Willing Hearts Reflections

I wasn’t entirely sure what was going to happen for our field trip. It just seemed to be a rather exciting prospect, hopefully something new and different. After all, the last field trip I had gone for was during JC which was 3 years ago. What did happen though, was an extremely eye opening experience, which exposed me to something I never thought would exist in Singapore.

 During the brief that Prof Mohan gave on the bus ride there, I imagined that Willing Hearts had a building of its own and would be rather prominent, because after all, it was a soup kitchen of sorts and they would definitely need all that space and facilities to house their operations right? I was rather surprised when we turned into an ulu industrial building which looked rather old and empty, except for the few people at the loading bay and the packets and packets of food, which at that moment seemed to have appeared out of nowhere as the building looked rather dead.

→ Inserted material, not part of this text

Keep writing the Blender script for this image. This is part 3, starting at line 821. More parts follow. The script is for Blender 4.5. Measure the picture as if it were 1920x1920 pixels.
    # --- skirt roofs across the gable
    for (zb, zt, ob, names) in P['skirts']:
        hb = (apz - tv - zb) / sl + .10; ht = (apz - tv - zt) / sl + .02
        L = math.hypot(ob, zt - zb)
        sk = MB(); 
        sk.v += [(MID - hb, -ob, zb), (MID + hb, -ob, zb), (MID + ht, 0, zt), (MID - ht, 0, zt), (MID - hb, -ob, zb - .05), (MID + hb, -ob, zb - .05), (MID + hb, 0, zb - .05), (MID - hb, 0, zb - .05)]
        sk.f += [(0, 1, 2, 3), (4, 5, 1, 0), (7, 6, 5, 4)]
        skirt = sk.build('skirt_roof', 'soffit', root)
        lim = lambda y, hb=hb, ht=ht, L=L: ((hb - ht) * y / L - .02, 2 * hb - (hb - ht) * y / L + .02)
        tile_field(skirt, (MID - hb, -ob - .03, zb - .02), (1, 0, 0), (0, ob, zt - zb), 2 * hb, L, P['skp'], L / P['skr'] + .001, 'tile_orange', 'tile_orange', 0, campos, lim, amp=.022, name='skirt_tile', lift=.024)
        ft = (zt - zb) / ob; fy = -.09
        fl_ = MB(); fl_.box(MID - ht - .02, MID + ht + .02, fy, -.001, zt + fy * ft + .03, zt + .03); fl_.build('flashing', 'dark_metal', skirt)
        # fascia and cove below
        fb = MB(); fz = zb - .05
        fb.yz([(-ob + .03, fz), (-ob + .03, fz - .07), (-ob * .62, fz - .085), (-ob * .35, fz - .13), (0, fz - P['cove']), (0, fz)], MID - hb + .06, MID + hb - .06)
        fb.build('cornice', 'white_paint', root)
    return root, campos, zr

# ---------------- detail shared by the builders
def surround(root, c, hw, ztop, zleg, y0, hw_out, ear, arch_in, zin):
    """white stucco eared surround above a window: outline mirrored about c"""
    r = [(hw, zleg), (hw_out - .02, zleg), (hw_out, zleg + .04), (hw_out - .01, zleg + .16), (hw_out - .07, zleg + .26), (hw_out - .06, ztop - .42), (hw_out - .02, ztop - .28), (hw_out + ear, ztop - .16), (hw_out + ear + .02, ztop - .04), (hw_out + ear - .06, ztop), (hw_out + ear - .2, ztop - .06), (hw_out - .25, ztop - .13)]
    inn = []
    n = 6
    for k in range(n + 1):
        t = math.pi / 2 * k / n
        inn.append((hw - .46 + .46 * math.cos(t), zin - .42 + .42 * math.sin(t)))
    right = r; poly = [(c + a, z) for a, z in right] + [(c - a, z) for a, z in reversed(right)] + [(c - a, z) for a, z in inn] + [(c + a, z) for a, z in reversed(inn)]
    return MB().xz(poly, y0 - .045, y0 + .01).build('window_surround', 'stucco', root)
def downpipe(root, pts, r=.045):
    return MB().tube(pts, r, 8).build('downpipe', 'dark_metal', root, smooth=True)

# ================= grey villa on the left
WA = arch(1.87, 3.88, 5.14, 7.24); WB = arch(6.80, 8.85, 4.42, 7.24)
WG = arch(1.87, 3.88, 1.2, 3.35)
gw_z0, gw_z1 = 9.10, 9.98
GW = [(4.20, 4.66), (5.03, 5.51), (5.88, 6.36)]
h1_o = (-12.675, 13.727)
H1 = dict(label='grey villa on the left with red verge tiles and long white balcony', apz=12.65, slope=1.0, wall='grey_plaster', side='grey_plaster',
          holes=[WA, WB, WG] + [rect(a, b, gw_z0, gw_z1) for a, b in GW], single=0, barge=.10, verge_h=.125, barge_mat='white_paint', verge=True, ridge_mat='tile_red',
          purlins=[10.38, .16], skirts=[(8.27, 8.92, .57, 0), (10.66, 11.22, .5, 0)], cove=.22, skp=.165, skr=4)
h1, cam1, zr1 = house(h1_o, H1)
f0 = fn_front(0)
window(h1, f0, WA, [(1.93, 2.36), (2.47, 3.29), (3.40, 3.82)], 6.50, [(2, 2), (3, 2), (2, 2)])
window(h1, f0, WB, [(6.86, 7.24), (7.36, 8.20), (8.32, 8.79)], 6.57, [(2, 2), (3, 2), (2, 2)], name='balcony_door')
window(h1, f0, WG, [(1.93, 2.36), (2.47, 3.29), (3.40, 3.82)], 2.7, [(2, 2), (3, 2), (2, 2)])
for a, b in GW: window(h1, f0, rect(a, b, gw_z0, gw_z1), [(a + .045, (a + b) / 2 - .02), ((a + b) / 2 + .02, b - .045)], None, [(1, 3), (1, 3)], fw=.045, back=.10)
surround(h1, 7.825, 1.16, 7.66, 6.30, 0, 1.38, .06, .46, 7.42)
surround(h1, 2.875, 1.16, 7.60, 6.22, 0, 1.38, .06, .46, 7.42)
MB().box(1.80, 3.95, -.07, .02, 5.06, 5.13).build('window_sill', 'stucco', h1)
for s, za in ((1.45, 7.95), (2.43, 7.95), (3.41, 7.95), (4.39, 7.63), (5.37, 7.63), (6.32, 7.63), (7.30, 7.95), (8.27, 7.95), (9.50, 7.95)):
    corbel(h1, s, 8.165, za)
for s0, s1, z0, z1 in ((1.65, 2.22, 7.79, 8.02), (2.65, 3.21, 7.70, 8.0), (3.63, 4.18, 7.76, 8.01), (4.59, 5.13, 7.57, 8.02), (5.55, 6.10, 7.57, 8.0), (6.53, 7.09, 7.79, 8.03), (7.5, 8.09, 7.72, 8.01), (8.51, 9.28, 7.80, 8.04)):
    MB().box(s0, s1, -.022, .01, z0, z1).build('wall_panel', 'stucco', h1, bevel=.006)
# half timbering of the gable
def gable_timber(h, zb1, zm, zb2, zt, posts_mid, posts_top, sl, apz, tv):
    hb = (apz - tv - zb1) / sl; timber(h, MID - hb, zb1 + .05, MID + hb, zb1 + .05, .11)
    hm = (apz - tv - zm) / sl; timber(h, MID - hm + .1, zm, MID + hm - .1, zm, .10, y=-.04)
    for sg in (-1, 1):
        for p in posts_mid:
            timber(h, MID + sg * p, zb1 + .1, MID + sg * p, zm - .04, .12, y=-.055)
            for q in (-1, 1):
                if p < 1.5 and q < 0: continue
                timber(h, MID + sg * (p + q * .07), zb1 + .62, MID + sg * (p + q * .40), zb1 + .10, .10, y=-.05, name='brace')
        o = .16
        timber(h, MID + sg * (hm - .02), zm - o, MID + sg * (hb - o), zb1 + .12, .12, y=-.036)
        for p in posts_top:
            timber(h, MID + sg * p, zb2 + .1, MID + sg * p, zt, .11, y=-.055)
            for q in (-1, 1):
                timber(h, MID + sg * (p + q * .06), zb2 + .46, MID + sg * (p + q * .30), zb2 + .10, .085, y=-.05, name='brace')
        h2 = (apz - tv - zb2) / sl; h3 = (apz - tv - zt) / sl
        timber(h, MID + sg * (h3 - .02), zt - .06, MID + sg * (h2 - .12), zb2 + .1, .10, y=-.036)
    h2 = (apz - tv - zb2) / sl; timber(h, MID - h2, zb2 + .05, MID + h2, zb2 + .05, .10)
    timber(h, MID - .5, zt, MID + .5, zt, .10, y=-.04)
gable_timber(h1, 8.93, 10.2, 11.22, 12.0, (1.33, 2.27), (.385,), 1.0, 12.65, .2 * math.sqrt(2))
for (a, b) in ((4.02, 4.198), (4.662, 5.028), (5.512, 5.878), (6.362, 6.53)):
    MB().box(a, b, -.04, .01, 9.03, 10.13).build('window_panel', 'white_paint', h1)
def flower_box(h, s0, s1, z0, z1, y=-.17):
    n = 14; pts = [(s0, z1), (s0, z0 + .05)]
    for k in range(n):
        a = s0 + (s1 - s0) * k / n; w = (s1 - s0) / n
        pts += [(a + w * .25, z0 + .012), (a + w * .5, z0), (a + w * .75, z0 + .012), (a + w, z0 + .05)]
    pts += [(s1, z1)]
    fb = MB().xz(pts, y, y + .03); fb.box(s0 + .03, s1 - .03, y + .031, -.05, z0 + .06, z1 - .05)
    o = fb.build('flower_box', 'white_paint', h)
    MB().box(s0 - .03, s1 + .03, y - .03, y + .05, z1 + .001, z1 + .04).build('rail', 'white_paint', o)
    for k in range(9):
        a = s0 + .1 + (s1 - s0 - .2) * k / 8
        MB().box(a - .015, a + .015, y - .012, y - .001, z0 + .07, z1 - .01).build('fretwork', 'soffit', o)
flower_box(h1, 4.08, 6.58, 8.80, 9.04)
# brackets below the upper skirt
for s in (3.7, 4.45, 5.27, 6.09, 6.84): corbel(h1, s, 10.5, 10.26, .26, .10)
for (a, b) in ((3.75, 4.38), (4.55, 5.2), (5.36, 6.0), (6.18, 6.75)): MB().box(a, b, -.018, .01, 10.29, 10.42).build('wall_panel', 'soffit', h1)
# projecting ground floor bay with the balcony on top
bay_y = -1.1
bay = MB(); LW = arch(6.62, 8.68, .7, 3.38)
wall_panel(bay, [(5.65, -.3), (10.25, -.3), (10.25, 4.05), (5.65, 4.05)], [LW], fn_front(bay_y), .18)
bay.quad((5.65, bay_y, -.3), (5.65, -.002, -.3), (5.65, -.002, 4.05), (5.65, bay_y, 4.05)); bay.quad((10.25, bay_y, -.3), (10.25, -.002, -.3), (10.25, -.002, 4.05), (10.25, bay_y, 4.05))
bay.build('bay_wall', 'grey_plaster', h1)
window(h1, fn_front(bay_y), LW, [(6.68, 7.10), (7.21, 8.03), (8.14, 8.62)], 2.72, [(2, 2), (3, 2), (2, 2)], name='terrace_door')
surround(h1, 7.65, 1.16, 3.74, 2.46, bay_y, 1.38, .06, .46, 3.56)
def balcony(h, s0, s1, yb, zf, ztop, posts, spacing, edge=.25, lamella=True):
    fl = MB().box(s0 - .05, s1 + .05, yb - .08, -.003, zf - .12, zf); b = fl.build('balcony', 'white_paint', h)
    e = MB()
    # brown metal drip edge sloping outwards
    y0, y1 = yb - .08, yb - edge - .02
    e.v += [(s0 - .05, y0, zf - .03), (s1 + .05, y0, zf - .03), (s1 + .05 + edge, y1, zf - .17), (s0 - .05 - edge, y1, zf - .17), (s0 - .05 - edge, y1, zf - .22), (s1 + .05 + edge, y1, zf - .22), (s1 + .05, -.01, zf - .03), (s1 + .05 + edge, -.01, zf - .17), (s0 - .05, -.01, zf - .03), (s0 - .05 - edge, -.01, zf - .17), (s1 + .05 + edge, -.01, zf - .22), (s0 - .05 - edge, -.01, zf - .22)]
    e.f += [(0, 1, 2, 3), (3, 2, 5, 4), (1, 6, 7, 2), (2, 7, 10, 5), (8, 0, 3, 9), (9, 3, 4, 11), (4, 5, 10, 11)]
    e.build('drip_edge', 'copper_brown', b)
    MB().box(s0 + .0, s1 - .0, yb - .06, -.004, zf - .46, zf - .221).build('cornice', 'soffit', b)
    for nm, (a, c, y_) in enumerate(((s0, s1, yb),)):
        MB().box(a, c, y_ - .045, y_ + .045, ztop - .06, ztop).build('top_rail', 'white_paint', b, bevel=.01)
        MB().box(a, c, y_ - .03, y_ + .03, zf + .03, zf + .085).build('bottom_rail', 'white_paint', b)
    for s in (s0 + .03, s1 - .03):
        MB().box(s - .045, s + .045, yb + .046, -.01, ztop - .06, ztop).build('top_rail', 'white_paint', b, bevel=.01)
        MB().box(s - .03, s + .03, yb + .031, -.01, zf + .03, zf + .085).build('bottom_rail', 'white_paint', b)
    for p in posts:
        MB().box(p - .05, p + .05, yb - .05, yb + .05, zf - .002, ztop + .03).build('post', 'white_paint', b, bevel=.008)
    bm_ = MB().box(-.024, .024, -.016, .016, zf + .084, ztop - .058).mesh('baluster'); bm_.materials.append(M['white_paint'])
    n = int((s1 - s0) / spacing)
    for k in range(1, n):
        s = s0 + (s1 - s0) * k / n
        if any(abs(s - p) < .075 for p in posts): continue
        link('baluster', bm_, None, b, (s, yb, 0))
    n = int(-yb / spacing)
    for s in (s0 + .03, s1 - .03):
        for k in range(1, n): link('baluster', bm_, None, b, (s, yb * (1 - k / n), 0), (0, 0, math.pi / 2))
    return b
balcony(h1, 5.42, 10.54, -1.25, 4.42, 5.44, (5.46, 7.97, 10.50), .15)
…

 Imagine the surprise I felt when we took the lift up to the fourth floor, turned a corner, and came upon this bustling base of operations which was crowded with people busy running around, moving packets of food, wrapping things, passing a packet from one person to another. Upon entering Willing Hearts, I noticed that there were a large variety of people there, ranging from young children to mature adults. At the food preparation tables, they stood side by side peeling vegetables, chopping ingredients, cooking rice, it just didn’t matter who they were, everyone was there for the common purpose of giving some of their time to help out the less fortunate.

 After the short tour of Willing Hearts, we proceeded to pack all the packets we were to deliver into our mini-bus, and went off to deliver the food to the beneficiaries. It definitely shocked me that so many people were food insecure in Singapore. Despite their situation, they still thanked us profusely for delivering food to them, even though the food was late, and they probably had been waiting at their void decks for a long time. I had been to similar estates before to do CIP work in school, and while I understood that there were many who were in financial difficulty, I did not imagine that for some it was so bad they couldn’t even afford to feed themselves, something I definitely took for granted in Singapore.

 It struck me how many of us live in our own isolated bubbles, away from other segments of society which might live in completely different realities from us, even though we might share the same geographical area. I strongly feel that more must be done to raise this issue to the public eye, because after all how can a problem be solved if it isn’t even deemed to exist?